Bei Worten ist es allerdings bisher geblieben. Unternommen wurde bisher noch nichts. Das liegt an mehreren Problemen. Zwar ist der Besitzstatus der ehemaligen Kriegsschiffe eindeutig, da sie zu Kriegszeiten unter der Flagge des jeweiligen Landes fuhren, doch nach geltendem Recht können sich diese Länder auf höhere Gewalt berufen, da die Schiffe im Krieg sanken. Die Staaten würden auf den Kosten sitzen blieben.
"Extrem gefährlich für die Umwelt"
Eine Ausnahme stellt Norwegen dar. Das skandinavische Land will nicht mehr länger warten, bis etwas passiert. Deshalb haben die Norweger eigenständig begonnen, das Öl aus alten Tanks abzupumpen. Der Kostenpunkt für die Bergungsaktion: 100 Millionen Euro.
Die Summen für derartige Bergungsaktionen sind horrend. Daher ist wohl in nächster Zeit nicht damit zu rechnen, dass auch die Treibstofftanks der Arizona und anderen Schiffswracks abgepumpt werden. Versuchen die zuständigen Behörden, die ganze Angelegenheit einfach auszusitzen?
"Das sieht doch keiner. Lass es einfach liegen!"
Auf dem Grund vor der „Polnischen Riviera“, einem Küstenabschnitt der bekannt für seine vielfältige Fauna- und Flora ist, liegt beispielsweise die „Stuttgart“. Das deutsche Kriegsschiff wurde im Zweiten Weltkrieg versenkt.
Über die Jahre sind bereits knapp 1000 Tonnen Schweröl aus dem Rumpf gesickert. Chemische Wasser-Analysen eines Expertenteams um den Hydrologen Benedikt Hau haben ergeben, dass die Werte für polyzyklische-aromatische Kohlenwasserstoffe extrem erhöht waren.
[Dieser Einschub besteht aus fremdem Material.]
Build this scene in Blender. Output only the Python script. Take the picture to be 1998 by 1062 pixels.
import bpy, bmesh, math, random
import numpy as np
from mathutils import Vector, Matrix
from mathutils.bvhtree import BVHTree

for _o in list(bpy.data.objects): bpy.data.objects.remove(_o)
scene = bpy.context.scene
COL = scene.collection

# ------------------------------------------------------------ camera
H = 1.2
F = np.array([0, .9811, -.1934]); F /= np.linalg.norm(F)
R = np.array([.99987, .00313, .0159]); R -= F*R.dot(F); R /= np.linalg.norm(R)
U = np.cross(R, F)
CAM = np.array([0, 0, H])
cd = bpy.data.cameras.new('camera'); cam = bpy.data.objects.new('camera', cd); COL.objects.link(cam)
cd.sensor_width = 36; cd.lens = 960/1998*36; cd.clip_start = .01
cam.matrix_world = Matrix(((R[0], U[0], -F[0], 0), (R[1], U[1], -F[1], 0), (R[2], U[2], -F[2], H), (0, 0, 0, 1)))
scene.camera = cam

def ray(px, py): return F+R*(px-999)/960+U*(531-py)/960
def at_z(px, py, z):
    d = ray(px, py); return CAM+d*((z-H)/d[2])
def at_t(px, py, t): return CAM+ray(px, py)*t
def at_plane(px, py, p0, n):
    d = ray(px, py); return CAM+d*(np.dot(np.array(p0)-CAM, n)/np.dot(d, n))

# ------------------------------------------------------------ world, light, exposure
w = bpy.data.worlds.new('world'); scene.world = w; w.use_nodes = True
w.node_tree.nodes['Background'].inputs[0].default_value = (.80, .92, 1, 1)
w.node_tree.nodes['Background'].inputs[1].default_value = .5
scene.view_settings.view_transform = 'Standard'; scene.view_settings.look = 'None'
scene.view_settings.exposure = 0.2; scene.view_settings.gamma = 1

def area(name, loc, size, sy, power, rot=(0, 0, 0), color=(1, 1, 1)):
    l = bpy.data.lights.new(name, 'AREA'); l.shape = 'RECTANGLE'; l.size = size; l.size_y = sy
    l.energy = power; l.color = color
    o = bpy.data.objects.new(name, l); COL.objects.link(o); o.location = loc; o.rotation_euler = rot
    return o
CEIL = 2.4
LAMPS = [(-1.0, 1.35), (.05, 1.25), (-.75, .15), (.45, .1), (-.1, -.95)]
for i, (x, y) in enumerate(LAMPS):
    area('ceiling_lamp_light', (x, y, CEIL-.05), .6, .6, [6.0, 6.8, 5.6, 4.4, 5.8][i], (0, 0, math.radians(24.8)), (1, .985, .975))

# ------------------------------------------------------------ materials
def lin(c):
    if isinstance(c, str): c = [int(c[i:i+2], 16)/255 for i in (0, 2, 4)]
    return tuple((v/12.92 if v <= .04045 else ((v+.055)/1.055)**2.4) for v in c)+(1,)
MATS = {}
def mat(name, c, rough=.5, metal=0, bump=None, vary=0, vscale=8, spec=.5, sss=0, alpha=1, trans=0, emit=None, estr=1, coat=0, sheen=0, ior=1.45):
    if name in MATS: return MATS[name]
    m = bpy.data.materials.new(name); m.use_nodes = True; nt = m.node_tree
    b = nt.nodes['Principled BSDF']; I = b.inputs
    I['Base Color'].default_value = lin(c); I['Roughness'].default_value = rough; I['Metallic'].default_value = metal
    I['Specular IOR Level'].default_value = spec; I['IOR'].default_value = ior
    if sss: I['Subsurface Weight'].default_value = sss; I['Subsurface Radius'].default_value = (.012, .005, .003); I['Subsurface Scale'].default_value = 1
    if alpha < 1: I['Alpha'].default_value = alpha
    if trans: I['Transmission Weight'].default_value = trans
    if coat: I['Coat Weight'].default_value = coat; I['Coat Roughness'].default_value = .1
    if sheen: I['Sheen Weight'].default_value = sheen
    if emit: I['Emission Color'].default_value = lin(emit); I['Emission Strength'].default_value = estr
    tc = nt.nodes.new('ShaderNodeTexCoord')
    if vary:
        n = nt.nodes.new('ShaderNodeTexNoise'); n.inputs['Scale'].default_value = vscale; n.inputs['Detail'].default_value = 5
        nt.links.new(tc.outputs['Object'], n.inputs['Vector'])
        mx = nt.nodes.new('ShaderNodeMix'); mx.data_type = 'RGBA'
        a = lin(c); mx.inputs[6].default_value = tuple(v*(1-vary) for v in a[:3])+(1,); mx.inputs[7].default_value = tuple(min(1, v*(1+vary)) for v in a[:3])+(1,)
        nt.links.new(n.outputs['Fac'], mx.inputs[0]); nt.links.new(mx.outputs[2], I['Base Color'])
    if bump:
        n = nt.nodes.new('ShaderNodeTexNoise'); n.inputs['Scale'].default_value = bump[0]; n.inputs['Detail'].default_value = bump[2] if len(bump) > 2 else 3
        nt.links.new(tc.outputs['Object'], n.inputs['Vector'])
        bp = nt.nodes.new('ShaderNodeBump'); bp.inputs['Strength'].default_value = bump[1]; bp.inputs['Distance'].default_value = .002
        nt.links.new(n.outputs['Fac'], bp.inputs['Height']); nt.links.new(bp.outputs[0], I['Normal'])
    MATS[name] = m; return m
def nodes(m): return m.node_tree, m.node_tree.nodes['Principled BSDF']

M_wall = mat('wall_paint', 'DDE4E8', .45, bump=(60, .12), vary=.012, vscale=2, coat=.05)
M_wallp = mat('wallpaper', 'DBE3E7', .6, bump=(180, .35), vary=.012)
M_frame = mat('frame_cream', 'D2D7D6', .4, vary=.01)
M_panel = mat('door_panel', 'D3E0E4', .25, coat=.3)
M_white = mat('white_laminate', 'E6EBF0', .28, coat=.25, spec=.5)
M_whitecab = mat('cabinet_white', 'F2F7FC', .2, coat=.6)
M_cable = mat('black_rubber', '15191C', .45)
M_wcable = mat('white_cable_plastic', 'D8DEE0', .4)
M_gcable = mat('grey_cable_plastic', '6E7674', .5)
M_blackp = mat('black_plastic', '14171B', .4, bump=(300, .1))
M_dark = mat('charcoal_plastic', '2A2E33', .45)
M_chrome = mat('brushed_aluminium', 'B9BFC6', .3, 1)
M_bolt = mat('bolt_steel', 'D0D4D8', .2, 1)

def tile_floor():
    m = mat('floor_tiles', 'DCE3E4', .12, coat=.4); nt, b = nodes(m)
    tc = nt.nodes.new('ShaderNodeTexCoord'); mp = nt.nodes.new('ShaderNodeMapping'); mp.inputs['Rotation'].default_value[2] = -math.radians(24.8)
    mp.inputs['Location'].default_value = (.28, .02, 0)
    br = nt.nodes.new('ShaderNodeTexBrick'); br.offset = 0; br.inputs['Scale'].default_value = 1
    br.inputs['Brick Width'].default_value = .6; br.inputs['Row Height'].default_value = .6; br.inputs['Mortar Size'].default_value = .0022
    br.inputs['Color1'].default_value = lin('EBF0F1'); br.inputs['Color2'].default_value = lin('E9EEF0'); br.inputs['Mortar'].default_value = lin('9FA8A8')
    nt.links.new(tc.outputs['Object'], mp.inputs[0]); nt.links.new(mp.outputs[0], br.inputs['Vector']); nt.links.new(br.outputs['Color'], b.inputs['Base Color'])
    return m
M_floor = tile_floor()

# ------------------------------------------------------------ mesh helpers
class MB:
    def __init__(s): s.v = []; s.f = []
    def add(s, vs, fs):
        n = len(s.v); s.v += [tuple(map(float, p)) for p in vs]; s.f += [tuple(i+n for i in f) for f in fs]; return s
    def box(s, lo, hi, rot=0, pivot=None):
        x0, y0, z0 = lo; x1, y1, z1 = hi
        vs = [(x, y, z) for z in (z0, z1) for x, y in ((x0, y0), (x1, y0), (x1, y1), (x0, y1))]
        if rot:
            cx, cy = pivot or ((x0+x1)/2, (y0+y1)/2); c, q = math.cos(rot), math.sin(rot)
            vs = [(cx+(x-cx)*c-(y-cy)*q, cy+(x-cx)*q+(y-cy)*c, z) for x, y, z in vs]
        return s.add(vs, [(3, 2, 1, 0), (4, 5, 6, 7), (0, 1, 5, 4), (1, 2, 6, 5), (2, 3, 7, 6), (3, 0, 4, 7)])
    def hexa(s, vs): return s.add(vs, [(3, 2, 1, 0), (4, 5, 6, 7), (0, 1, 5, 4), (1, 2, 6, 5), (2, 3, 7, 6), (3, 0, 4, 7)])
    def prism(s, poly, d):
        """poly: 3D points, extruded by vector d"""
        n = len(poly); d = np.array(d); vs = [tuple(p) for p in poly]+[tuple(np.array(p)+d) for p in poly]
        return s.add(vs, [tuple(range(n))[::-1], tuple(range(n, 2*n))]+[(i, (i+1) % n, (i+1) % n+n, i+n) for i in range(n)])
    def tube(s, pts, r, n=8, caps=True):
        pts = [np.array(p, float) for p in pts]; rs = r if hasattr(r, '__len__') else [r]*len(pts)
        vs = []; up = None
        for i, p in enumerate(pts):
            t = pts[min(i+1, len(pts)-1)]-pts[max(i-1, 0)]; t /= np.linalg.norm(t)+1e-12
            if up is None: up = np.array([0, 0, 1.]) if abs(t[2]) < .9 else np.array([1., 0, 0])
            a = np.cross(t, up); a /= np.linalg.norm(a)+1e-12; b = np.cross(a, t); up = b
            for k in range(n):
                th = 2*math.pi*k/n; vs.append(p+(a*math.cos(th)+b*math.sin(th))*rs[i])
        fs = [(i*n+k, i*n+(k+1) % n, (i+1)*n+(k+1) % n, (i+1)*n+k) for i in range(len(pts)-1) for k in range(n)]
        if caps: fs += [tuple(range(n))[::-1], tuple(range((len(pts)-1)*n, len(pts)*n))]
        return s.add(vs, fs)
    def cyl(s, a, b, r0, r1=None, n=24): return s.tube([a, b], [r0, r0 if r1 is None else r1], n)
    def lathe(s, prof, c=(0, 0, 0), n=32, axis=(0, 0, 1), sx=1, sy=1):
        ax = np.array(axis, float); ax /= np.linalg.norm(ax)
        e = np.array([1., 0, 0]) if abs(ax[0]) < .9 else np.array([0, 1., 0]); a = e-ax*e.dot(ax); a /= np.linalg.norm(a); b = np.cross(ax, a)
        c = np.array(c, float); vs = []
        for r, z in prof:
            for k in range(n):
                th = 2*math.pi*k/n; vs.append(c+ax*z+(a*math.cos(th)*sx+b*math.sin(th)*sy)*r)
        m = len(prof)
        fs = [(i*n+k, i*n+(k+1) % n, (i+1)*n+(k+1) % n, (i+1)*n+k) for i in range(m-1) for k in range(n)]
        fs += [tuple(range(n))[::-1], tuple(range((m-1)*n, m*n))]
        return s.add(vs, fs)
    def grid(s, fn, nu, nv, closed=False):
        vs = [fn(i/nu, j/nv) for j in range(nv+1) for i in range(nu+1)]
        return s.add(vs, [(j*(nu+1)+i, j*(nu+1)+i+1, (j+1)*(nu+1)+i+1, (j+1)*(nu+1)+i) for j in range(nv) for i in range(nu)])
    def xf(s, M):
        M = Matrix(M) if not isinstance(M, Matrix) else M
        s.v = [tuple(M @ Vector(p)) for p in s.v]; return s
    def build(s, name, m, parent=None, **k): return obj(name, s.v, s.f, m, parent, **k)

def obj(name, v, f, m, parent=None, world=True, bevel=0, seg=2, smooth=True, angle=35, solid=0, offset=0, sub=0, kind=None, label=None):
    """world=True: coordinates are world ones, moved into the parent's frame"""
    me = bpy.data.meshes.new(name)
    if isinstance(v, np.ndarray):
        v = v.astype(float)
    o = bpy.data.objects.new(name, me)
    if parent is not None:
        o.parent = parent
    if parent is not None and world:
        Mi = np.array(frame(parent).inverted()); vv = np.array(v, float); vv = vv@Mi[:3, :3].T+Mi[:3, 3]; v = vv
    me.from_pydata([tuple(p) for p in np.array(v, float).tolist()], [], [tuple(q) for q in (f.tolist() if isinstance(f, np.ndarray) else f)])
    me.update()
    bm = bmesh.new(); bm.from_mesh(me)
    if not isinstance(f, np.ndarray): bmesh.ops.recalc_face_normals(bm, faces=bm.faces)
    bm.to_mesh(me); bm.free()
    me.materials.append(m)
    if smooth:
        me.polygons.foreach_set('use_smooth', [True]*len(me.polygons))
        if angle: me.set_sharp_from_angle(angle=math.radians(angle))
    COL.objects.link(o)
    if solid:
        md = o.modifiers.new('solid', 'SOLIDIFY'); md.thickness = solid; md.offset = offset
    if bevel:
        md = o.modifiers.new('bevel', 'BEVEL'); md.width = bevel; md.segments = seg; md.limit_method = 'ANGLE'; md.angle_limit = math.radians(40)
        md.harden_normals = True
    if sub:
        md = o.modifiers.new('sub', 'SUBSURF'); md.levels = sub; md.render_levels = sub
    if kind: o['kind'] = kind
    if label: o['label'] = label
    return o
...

Teilweise wurden Werte erhoben, die die vom polnischen Umweltministerium festgelegten Grenzwerte tausendfach überschritten.
An der teilweise hart umkämpften Küstenlinie sanken damals mehr als 900 Schiffe auf dem Meeresgrund. 29 davon hat die Küstenbehörde "Kystverket“ als "extrem gefährlich“ für die Umwelt eingestuft, wie die "Süddeutsche Zeitung" berichtet. Als Wissenschaftler die polnischen Behörden mit dieser Hiobs-Botschaft konfrontierten, bekamen sie eine ernüchternde Antwort: "Das sieht doch keiner. Lasst es einfach liegen!"
In Anbetracht des bedrohlichen Ausmaßes der tickenden Zeitbomben auf dem Meeresgrund bekommt das Wort "Mahnmal“ eine neue Bedeutung. Die ewigen Seemannsgräber sind - wahrhaftiger als je zuvor - eine schmerzliche Erinnerung. Sie sind eine Absurdität, die am Ende nur Verlierer übrig lässt.